Esguince en el tobillo, brazo en cabestrillo o muletas en la puerta de casa. Da igual: si la jornada de caza está cerca, se buscan las maneras de no faltar. Y aunque solo sea quedarse quieto en un puesto mientras los demás mueven la caza, ese día, misteriosamente, suele acabar en triunfo.

Es una ley no escrita: el que va lesionado, siempre acaba tocando pelo. Y si no, al menos se lleva la gloria de haber cumplido con la afición contra viento y marea.

Bajo tormenta bíblica

Si un cazador ve venir nubarrones, no se va a casa. Todo lo contrario: ajusta la gorra, aprieta el paso y se prepara para mojarse hasta los huesos.
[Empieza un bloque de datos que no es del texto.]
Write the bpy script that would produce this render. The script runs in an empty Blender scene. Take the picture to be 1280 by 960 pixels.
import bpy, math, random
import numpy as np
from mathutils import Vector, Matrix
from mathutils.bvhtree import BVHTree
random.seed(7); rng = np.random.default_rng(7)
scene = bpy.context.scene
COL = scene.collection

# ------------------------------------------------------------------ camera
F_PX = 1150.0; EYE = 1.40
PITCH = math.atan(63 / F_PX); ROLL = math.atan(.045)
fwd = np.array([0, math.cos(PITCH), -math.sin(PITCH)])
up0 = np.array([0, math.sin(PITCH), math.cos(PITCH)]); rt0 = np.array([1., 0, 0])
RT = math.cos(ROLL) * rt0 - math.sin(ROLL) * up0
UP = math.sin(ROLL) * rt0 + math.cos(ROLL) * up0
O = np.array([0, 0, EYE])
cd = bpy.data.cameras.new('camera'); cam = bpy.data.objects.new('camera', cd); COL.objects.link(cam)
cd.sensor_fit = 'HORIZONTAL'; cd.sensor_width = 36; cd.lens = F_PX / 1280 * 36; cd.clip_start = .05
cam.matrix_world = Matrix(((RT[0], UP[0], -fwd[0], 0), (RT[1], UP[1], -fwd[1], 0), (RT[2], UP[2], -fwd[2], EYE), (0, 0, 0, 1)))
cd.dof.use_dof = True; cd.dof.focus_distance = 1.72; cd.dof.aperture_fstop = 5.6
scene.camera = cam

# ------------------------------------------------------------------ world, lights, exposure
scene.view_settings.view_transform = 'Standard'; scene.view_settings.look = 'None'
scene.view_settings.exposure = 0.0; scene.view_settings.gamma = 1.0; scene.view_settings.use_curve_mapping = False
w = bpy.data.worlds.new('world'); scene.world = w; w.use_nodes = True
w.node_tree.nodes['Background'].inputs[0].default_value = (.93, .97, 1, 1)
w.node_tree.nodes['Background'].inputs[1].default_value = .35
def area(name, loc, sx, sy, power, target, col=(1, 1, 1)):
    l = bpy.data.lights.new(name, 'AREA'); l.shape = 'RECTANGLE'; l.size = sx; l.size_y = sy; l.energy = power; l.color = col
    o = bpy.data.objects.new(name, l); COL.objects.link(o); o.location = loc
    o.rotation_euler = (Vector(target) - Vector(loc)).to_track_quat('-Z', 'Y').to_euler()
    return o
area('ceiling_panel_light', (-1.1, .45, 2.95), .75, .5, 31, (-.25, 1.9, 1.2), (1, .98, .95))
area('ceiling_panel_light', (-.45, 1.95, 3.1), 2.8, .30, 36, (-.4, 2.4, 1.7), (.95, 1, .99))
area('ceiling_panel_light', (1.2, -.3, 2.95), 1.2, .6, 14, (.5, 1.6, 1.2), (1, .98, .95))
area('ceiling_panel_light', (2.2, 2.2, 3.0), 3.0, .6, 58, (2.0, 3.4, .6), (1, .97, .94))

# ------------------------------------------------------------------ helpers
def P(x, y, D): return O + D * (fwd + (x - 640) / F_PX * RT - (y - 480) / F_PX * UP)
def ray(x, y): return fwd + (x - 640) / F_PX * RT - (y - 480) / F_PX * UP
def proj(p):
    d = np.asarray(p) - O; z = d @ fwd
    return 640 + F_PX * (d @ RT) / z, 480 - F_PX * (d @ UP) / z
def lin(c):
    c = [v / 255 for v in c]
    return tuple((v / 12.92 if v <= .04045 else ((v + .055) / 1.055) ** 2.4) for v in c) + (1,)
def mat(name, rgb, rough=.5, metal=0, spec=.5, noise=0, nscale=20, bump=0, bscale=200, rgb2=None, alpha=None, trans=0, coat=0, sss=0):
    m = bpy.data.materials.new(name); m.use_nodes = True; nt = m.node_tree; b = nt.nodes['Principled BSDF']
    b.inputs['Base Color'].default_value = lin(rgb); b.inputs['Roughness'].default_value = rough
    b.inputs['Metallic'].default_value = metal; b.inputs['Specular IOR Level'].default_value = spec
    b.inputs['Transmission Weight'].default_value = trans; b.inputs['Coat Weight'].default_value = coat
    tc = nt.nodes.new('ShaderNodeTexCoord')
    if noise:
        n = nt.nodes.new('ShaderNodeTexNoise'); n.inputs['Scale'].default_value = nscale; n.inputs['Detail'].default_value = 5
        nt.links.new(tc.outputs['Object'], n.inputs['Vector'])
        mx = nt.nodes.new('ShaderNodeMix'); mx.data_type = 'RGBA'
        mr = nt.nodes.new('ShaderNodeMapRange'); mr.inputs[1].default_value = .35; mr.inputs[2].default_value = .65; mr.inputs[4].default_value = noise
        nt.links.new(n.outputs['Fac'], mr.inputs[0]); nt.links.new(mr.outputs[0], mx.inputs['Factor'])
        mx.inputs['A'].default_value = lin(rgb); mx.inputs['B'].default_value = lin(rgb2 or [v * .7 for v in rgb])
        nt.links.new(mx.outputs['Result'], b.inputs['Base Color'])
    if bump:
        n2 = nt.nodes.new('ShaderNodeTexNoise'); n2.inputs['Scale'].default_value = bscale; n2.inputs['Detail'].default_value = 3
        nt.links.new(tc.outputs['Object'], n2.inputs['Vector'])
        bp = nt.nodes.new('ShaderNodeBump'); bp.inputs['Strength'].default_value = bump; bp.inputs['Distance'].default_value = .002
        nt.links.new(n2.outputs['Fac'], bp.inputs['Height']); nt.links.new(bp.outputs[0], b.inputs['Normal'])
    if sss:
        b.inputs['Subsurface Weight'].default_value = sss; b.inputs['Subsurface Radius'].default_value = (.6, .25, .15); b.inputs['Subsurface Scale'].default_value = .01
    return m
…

Lluvia, viento o los dos a la vez forman parte del juego.

Aunque haga un día de perros el cazador siempre mantiene la sonrisa. © Shutterstock

La caza también es superación, y pocas cosas demuestran más temple que aguantar en el puesto o junto al resto de compañeros de la mano mientras el cielo descarga con furia. En esos momentos, uno se siente protagonista de una épica personal que solo otros cazadores entienden.

Lo que sea por la pieza

La pieza cayó en el río helado: no pasa nada, se entra aunque el agua esté que corta la piel. Cayó en el zarzal: pues toca pincharse. Los cazadores no conocemos la palabra límite cuando se trata de cobrar lo que con tanto esfuerzo hemos conseguido.

Y es que no se trata solo de llevar la pieza a casa. Se trata de respeto, de completar el lance y de honrar la afición. Al final, cada arañazo o chapuzón se convierte en una medalla de guerra que se recuerda con orgullo.